Едва ли не единственное исключение – аналитическая критика (впрочем, тоже весьма умеренная и точечная) российского государственного антисемитизма с такими его прелестями, как черта осёдлости, процентные нормы и погромы, отрицать которые никому в Российской империи в голову не приходило.
А вот в Турецкой Республике, в точности так же, как и в самой Османской империи, никому и в голову не приходило признать этноцид армян и греков. И сейчас, спустя целое столетие, не приходит! «Праведный гнев» турецких начальников в адрес организаций и государств, склоняющихся к штучному признанию этого факта, – политическая константа.
Что-то похожее можно встретить и в Японии, крайне неохотно соглашающейся обсуждать аналогичные проблемы собственной истории (депортации корейцев и китайцев, принудительный труд и принудительная проституция).
А вот история становления куда более демократической империи США породила целое море исторических упреков (а в последние десятилетия и исков) со стороны двух системообразующих групп населения США. Первая – это потомки тех автохтонных племен индейцев, чьи естественные права в процессе колонизации оказались грубо попранными, а вторая – потомки тех чернокожих негров-рабов, которых миллионами вывозили сюда из Африки на протяжении XVIII–XIX вв. Впрочем, претензии были и есть и у американских японцев, отчасти депортированных с Тихоокеанского побережья в глубь страны в 1941 году.
В то же время о советском периоде истории России, добавившем к ее историческому образу так много новых красок и, особенно, категорий жертв, уже не скажешь, что он ей «сошел с рук». Практически весь он насыщен тем, что я выше обозначил как преступления государства (не преступления против государства, а преступления самого государства – против своих граждан, против международного права и т. д.). Революция, Гражданская война, военный коммунизм, диктатура пролетариата – все это зиждилось на попрании внутренних конституционных норм и прав личности.
Все это, конечно, имело свои корни в историческом прошлом царской России, но нельзя тут не отметить своеобразной российской «умеренности». Излюбленными и самыми крайними репрессивными мерами российского государства против своих нелояльных граждан были принудительные миграции – по суду (ссылки) или же без оного (депортации), благо пространство, климат и экономические потребности очень уж к этому располагали.
Крайней степенью того же антисемитизма в России, – причем антисемитизма не чисто государственного, а приватизированного энтузиастами-черносотенцами, – стал все-таки Кишинев, а не Бабий Яр.

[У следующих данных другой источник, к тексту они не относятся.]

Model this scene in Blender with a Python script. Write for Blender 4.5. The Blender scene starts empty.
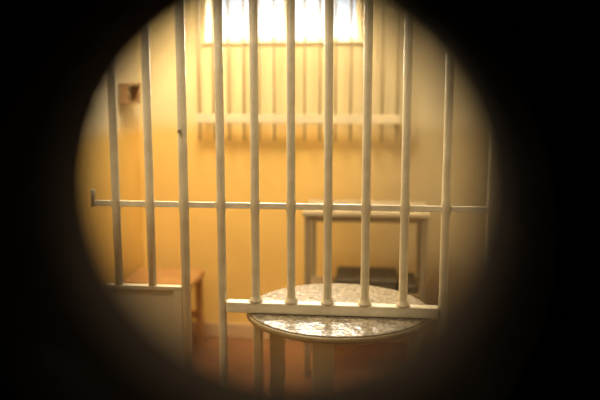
import bpy, bmesh, math, random
from mathutils import Vector, Matrix, Euler
random.seed(4)
scn=bpy.context.scene
scn.view_settings.view_transform='Standard'
COL=scn.collection
F=750.0
CAM=Vector((0,0,1.5)); PITCH=math.radians(9); YAW=math.radians(6)
ROT=Euler((math.radians(90)-PITCH,0,YAW),'XYZ').to_matrix()
def onY(u,v,Y):
    d=ROT@Vector(((u-300)/F,-(v-200)/F,-1)); t=Y/d.y
    return CAM+d*t
def X(u,Y,v=205): return onY(u,v,Y).x
def Z(v,Y,u=300): return onY(u,v,Y).z

# ---------- materials
def mat(name,col,rough=.5,metal=0,col2=None,scale=8,bump=0,bscale=40,detail=4,spec=.5):
    m=bpy.data.materials.new(name); m.use_nodes=True; n=m.node_tree.nodes; l=m.node_tree.links
    b=n['Principled BSDF']; b.inputs['Roughness'].default_value=rough; b.inputs['Metallic'].default_value=metal
    b.inputs['Specular IOR Level'].default_value=spec
    tc=n.new('ShaderNodeTexCoord')
    if col2 is None: col2=tuple(c*.85 for c in col)
    t=n.new('ShaderNodeTexNoise'); t.inputs['Scale'].default_value=scale; t.inputs['Detail'].default_value=detail
    l.new(tc.outputs['Object'],t.inputs['Vector'])
    r=n.new('ShaderNodeValToRGB'); r.color_ramp.elements[0].position=.35; r.color_ramp.elements[1].position=.65
    r.color_ramp.elements[0].color=(*col2,1); r.color_ramp.elements[1].color=(*col,1)
    l.new(t.outputs['Fac'],r.inputs['Fac']); l.new(r.outputs['Color'],b.inputs['Base Color'])
    if bump:
        t2=n.new('ShaderNodeTexNoise'); t2.inputs['Scale'].default_value=bscale; t2.inputs['Detail'].default_value=3
        l.new(tc.outputs['Object'],t2.inputs['Vector'])
        bp=n.new('ShaderNodeBump'); bp.inputs['Strength'].default_value=bump; bp.inputs['Distance'].default_value=.01
        l.new(t2.outputs['Fac'],bp.inputs['Height']); l.new(bp.outputs['Normal'],b.inputs['Normal'])
    return m
def wallmat(name,low,high,split,low2=None,high2=None,xa=0,xb=1):
    m=bpy.data.materials.new(name); m.use_nodes=True; n=m.node_tree.nodes; l=m.node_tree.links
    b=n['Principled BSDF']; b.inputs['Roughness'].default_value=.55
    g=n.new('ShaderNodeNewGeometry'); s=n.new('ShaderNodeSeparateXYZ'); l.new(g.outputs['Position'],s.inputs[0])
    mr=n.new('ShaderNodeMapRange'); mr.inputs['From Min'].default_value=split-.05; mr.inputs['From Max'].default_value=split+.05
    l.new(s.outputs['Z'],mr.inputs['Value'])
    t=n.new('ShaderNodeTexNoise'); t.inputs['Scale'].default_value=3; t.inputs['Detail'].default_value=6
    l.new(g.outputs['Position'],t.inputs['Vector'])
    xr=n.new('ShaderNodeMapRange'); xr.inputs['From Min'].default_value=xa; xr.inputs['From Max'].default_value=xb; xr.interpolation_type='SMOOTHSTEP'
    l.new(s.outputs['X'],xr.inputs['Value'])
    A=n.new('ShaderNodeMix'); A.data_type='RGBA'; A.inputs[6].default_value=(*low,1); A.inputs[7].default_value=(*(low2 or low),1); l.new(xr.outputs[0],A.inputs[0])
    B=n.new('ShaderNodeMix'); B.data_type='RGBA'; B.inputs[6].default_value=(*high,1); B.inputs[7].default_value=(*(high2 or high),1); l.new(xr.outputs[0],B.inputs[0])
    mx=n.new('ShaderNodeMix'); mx.data_type='RGBA'
    l.new(A.outputs[2],mx.inputs[6]); l.new(B.outputs[2],mx.inputs[7]); l.new(mr.outputs[0],mx.inputs[0])
    mm=n.new('ShaderNodeMix'); mm.data_type='RGBA'; mm.blend_type='MULTIPLY'; mm.inputs[0].default_value=.2
    l.new(mx.outputs[2],mm.inputs[6]); l.new(t.outputs['Fac'],mm.inputs[7]); l.new(mm.outputs[2],b.inputs['Base Color'])
    bp=n.new('ShaderNodeBump'); bp.inputs['Strength'].default_value=.2; bp.inputs['Distance'].default_value=.01
    t2=n.new('ShaderNodeTexNoise'); t2.inputs['Scale'].default_value=25; l.new(g.outputs['Position'],t2.inputs['Vector'])
    l.new(t2.outputs['Fac'],bp.inputs['Height']); l.new(bp.outputs['Normal'],b.inputs['Normal'])
    return m
def woodmat(name,c1,c2):
    m=bpy.data.materials.new(name); m.use_nodes=True; n=m.node_tree.nodes; l=m.node_tree.links
    b=n['Principled BSDF']; b.inputs['Roughness'].default_value=.4
    tc=n.new('ShaderNodeTexCoord'); mp=n.new('ShaderNodeMapping'); mp.inputs['Scale'].default_value=(3,30,30)
    l.new(tc.outputs['Object'],mp.inputs[0]); t=n.new('ShaderNodeTexNoise'); t.inputs['Scale'].default_value=1.5; t.inputs['Detail'].default_value=5
    l.new(mp.outputs[0],t.inputs['Vector']); r=n.new('ShaderNodeValToRGB'); r.color_ramp.elements[0].position=.3; r.color_ramp.elements[1].position=.7
    r.color_ramp.elements[0].color=(*c2,1); r.color_ramp.elements[1].color=(*c1,1)
    l.new(t.outputs['Fac'],r.inputs['Fac']); l.new(r.outputs[0],b.inputs['Base Color'])
    return m
M_wall=wallmat('two_tone_wall_paint',(.90,.62,.20),(.86,.78,.60),1.25)
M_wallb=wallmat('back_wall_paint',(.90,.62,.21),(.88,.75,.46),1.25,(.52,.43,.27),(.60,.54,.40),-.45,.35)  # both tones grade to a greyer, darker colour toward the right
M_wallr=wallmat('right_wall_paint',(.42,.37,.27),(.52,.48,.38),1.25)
M_ceil=mat('ceiling_paint',(.8,.76,.66),.8)
M_floor=mat('red_brown_floor',(.29,.135,.065),.35,col2=(.21,.095,.045),scale=5)
M_base=mat('baseboard_paint',(.62,.44,.27),.5)
M_bar=mat('cream_gloss_bar_paint',(.70,.64,.50),.33,col2=(.58,.52,.39),scale=14,bump=.25,bscale=60)
M_rail=mat('cream_rail_paint',(.82,.77,.64),.33,col2=(.70,.65,.52),scale=20,bump=.3,bscale=60)
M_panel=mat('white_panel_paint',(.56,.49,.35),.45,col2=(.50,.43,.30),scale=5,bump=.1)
M_top=mat('mottled_lacquer_top',(.40,.36,.29),.22,col2=(.16,.13,.095),scale=75,bump=.38,bscale=42,spec=.6)
M_rim=mat('worn_tan_rim',(.33,.25,.14),.4,scale=30)
M_leg=mat('cream_table_leg_paint',(.64,.54,.36),.4)
M_dark=mat('grey_steel',(.28,.235,.165),.4,col2=(.23,.19,.135))
M_door=mat('dark_door_paint',(.026,.018,.011),1.0,scale=4,spec=0.02)
M_ring=mat('dark_bronze_ring',(.03,.02,.012),.9,0,spec=.1)
M_cage=mat('window_grille_paint',(.50,.42,.28),.5)
M_cagerail=mat('window_grille_rail_paint',(.72,.64,.48),.5)
M_frame=mat('window_frame_paint',(.7,.66,.55),.5)
M_wood=woodmat('orange_wood',(.50,.28,.12),(.37,.19,.075))
M_wood2=woodmat('brown_wood',(.44,.26,.13),(.32,.18,.085))
M_desk=mat('beige_laminate',(.46,.39,.28),.6)
M_brown=mat('brown_apron',(.29,.215,.13),.5)
M_blan=mat('dark_wool_blanket',(.14,.12,.09),.95,col2=(.10,.085,.065),scale=60,bump=.6,bscale=120)
M_lamp=bpy.data.materials.new('fill_lamp_diffuser'); M_lamp.use_nodes=True
_b=M_lamp.node_tree.nodes['Principled BSDF']; _b.inputs['Emission Color'].default_value=(1,.8,.5,1); _b.inputs['Emission Strength'].default_value=5

# ---------- mesh helpers (world coords)
def box(bm,x0,x1,y0,y1,z0,z1,bev=0):
    b=bmesh.new(); bmesh.ops.create_cube(b,size=1)
    for v in b.verts: v.co=Vector(((x0+x1)/2+v.co.x*(x1-x0),(y0+y1)/2+v.co.y*(y1-y0),(z0+z1)/2+v.co.z*(z1-z0)))
    if bev: bmesh.ops.bevel(b,geom=b.edges[:],offset=bev,segments=2,affect='EDGES',profile=.5)
    me=bpy.data.meshes.new('t'); b.to_mesh(me); b.free(); bm.from_mesh(me); bpy.data.meshes.remove(me)
def lathe(bm,cx,cy,prof,seg=24):
    rings=[]
    for r,z in prof:
        rings.append([bm.verts.new((cx+r*math.cos(2*math.pi*i/seg),cy+r*math.sin(2*math.pi*i/seg),z)) for i in range(seg)])
    for a,b in zip(rings,rings[1:]):
        for i in range(seg):
            bm.faces.new((a[i],a[(i+1)%seg],b[(i+1)%seg],b[i])).smooth=True
    bm.faces.new(rings[0][::-1]); bm.faces.new(rings[-1])
def tube(bm,p,q,r,seg=14):
    p=Vector(p);q=Vector(q); d=(q-p).normalized(); a=d.orthogonal().normalized(); c=d.cross(a)
    A=[];B=[]
    for i in range(seg):
        o=(a*math.cos(2*math.pi*i/seg)+c*math.sin(2*math.pi*i/seg))*r
        A.append(bm.verts.new(p+o));B.append(bm.verts.new(q+o))
    for i in range(seg): bm.faces.new((A[i],A[(i+1)%seg],B[(i+1)%seg],B[i])).smooth=True
    bm.faces.new(A[::-1]); bm.faces.new(B)
def thing(name,base,label,cat,**kw):
    e=bpy.data.objects.new(name,None); e.empty_display_size=.05; e.location=base; COL.objects.link(e)
    e['label']=label; e['category']=cat
    for k,v in kw.items(): e[k]=v
    return e
def part(name,bm,m,parent=None,origin=None,label=None):
    bmesh.ops.recalc_face_normals(bm,faces=bm.faces[:])
    if origin is None:
        xs=[v.co for v in bm.verts]
        origin=Vector(((min(c.x for c in xs)+max(c.x for c in xs))/2,(min(c.y for c in xs)+max(c.y for c in xs))/2,min(c.z for c in xs)))
    origin=Vector(origin)
    for v in bm.verts: v.co-=origin
    me=bpy.data.meshes.new(name); bm.to_mesh(me); bm.free(); me.materials.append(m)
    o=bpy.data.objects.new(name,me); COL.objects.link(o)
    if parent: o.parent=parent; o.location=origin-parent.location
    else: o.location=origin
    if label: o['label']=label
    return o
def struct(name,bm,m,label,cat):
    o=part(name,bm,m); o['kind']='structure'; o['label']=label; o['category']=cat; return o

# ---------- room shell
XL,XR=-1.37,.78; YB=4.2; YF=.25; YD=.35; YC=-1.2; H=2.75
YP=2.38
b=bmesh.new(); box(b,XL-.2,XR+.2,YC-.2,YB+.3,-.1,0); struct('floor',b,M_floor,'red-brown painted concrete cell floor','floor')
b=bmesh.new(); box(b,XL-.2,XR+.2,YC-.2,YB+.3,H,H+.1); struct('ceiling',b,M_ceil,'off-white plaster ceiling','ceiling')
b=bmesh.new(); box(b,XL-.2,XL,YC,YB,0,H); struct('wall_left',b,M_wall,'cream wall with yellow painted lower half','wall')
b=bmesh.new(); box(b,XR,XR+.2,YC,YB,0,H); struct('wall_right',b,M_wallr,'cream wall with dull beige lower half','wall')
wx0,wx1=X(206,YB,30),X(361,YB,30); wz0=Z(41,YB,280); wz1=2.45
b=bmesh.new()
box(b,XL-.2,wx0,YB,YB+.3,0,H); box(b,wx1,XR+.2,YB,YB+.3,0,H); box(b,wx0,wx1,YB,YB+.3,0,wz0); box(b,wx0,wx1,YB,YB+.3,wz1,H)
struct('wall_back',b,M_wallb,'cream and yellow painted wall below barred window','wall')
b=bmesh.new(); box(b,XL-.2,XR+.2,YC-.2,YC,0,H); struct('wall_corridor',b,M_door,'dark corridor wall outside the cell','wall')
b=bmesh.new(); box(b,XL+.001,XR-.001,YB-.02,YB-.0005,0,.09,.004); struct('baseboard_back',b,M_base,'tan painted baseboard','baseboard')
b=bmesh.new(); box(b,XL+.0005,XL+.02,YD+.05,YB-.021,0,.09,.004); struct('baseboard_left',b,M_base,'tan painted baseboard','baseboard')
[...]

Среди уничтоженных советской властью в годы Большого Террора – сотни тысяч «врагов народа», но сколь бы то ни было единого социального или иного контингента они все же не составляли. Для того, чтобы убедиться в этом, достаточно заглянуть в расстрельные или эшелонные списки: репрессиям подвергалась фактически вся страна, все слои населения, и именно в этом заключалась их систематичность и, если хотите, их системность.
Такой меры, как геноцид части населения, тотальное физическое уничтожение тех или иных его категорий, советская Россия почти не знала.
Почему почти? На мой взгляд, было всего лишь два отчетливых контингента физических лиц, применительно к которым со всей строгостью можно говорить о геноциде со стороны советской России. Более корректно, по-видимому, было бы говорить о стратоциде, под которым понимается систематическое уничтожение тех или иных страт (четко отграниченных контингентов) силами государственных органов – военных или полицейских.